From the line with "Write a Blender" to the line with "S.camera = co", both lines included, set down exactly those lines, please, and no others.

>> begin Provided data

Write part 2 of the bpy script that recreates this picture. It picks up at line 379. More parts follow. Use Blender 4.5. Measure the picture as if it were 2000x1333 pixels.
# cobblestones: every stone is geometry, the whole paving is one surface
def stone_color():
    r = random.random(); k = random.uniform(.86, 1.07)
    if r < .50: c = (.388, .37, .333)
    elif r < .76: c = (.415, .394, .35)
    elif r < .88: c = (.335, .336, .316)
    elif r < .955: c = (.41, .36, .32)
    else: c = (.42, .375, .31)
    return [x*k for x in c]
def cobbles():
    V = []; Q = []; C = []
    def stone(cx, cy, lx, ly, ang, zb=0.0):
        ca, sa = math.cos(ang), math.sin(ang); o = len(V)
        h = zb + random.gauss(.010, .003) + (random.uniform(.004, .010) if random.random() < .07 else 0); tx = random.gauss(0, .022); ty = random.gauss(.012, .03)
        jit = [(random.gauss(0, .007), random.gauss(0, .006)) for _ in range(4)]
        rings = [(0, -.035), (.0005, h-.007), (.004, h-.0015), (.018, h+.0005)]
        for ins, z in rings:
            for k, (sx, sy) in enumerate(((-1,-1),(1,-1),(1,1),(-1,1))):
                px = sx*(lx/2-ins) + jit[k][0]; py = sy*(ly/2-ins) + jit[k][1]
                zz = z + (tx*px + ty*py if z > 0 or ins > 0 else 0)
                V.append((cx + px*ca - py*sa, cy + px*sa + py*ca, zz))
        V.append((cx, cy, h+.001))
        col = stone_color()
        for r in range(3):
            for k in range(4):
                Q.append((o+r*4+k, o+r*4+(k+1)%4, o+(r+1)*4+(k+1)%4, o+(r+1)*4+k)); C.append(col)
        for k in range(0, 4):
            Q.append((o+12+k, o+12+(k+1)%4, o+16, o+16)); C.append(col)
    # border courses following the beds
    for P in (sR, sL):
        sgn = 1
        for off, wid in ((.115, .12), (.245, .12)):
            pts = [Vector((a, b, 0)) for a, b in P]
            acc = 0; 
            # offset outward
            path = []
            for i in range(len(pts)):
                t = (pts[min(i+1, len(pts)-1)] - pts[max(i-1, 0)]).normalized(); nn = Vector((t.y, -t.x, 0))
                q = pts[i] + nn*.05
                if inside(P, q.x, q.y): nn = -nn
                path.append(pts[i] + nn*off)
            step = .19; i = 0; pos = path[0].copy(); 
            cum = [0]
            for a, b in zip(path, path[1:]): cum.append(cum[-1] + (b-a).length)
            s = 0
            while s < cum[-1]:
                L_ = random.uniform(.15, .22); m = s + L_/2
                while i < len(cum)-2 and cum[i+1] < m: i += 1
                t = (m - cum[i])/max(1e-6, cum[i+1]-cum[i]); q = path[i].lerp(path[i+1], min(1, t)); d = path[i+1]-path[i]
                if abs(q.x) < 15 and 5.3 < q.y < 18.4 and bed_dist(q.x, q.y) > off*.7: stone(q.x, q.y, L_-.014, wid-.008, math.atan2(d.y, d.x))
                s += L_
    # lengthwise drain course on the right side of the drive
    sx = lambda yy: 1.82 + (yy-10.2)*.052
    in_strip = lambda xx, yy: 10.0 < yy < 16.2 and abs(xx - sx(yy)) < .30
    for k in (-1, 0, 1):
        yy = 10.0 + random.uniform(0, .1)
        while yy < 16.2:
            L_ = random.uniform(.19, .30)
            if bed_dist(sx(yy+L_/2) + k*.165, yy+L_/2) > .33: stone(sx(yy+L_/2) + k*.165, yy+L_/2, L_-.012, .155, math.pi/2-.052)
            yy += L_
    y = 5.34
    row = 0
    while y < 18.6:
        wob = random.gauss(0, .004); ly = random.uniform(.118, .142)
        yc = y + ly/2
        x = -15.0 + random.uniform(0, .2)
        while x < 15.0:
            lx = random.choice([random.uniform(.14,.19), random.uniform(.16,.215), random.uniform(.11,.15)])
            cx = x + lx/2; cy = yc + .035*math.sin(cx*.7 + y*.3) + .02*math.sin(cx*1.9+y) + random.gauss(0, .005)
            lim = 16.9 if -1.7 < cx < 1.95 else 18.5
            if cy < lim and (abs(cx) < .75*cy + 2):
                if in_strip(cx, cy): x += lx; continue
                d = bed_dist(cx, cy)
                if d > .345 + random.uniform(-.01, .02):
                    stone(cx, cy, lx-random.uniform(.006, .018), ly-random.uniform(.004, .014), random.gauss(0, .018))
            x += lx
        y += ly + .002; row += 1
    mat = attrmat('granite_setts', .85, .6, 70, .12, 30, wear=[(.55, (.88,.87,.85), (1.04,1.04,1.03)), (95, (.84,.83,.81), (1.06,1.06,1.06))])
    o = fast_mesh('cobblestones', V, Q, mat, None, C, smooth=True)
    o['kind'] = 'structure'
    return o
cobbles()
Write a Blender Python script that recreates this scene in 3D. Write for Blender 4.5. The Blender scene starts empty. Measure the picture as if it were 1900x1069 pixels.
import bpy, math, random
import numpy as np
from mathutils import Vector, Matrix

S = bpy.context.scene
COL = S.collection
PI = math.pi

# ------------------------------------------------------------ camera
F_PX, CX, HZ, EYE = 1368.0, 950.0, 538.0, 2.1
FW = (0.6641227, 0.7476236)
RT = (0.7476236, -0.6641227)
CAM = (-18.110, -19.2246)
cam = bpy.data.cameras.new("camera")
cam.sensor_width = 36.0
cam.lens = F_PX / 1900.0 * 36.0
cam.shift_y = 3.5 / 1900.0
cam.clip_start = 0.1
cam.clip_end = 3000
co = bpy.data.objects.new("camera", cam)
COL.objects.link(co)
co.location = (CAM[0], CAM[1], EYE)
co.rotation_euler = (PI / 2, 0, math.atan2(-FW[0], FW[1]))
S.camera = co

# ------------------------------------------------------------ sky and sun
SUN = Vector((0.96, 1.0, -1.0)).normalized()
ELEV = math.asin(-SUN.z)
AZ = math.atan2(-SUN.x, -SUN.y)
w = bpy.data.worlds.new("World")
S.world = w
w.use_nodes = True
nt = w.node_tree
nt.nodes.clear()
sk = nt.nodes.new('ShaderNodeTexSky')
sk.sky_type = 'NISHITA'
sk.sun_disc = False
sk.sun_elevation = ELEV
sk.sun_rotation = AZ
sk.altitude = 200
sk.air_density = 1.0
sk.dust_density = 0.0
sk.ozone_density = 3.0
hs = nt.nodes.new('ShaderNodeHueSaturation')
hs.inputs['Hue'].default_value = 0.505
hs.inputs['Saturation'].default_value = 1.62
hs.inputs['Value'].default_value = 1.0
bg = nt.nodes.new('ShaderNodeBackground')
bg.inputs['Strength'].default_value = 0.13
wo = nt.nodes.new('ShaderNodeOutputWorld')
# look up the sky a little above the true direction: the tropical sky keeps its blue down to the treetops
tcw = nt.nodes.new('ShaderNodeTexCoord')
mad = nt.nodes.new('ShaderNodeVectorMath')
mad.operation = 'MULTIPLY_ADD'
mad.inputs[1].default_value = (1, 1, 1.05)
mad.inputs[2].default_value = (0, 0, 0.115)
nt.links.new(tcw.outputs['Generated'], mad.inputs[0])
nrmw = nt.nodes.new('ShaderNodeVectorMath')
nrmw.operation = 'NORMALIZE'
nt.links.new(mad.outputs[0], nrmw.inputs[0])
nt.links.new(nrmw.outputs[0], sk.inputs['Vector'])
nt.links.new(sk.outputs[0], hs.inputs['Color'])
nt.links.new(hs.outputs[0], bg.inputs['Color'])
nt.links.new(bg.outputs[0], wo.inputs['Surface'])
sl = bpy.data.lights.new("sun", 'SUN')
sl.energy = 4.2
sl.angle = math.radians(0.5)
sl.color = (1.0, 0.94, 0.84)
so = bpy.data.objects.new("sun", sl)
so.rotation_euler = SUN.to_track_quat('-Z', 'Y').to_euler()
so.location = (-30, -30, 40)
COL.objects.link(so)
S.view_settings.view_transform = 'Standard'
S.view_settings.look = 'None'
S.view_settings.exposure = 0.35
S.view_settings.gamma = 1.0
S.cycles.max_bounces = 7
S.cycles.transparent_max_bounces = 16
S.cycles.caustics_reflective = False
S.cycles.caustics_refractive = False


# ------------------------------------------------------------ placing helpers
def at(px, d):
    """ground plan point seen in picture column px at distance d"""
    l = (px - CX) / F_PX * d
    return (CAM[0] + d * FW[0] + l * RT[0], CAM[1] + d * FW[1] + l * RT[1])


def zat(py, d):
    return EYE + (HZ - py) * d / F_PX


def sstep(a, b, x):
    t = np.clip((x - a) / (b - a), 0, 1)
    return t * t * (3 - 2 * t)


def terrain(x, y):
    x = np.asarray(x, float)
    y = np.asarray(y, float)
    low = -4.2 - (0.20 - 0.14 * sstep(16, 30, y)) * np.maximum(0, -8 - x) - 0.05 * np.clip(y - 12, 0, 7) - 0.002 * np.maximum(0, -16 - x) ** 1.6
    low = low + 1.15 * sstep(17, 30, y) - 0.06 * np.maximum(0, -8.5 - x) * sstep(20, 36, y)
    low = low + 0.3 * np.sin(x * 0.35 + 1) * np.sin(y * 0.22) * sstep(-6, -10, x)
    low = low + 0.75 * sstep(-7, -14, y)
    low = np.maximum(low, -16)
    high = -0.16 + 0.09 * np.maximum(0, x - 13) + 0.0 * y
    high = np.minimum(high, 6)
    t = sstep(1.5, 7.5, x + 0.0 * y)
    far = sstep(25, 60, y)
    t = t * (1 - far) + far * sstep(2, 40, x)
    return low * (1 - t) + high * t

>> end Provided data

= Solution to this exercise =
Write a Blender Python script that recreates this scene in 3D. Write for Blender 4.5. The Blender scene starts empty. Measure the picture as if it were 1900x1069 pixels.
import bpy, math, random
import numpy as np
from mathutils import Vector, Matrix

S = bpy.context.scene
COL = S.collection
PI = math.pi

# ------------------------------------------------------------ camera
F_PX, CX, HZ, EYE = 1368.0, 950.0, 538.0, 2.1
FW = (0.6641227, 0.7476236)
RT = (0.7476236, -0.6641227)
CAM = (-18.110, -19.2246)
cam = bpy.data.cameras.new("camera")
cam.sensor_width = 36.0
cam.lens = F_PX / 1900.0 * 36.0
cam.shift_y = 3.5 / 1900.0
cam.clip_start = 0.1
cam.clip_end = 3000
co = bpy.data.objects.new("camera", cam)
COL.objects.link(co)
co.location = (CAM[0], CAM[1], EYE)
co.rotation_euler = (PI / 2, 0, math.atan2(-FW[0], FW[1]))
S.camera = co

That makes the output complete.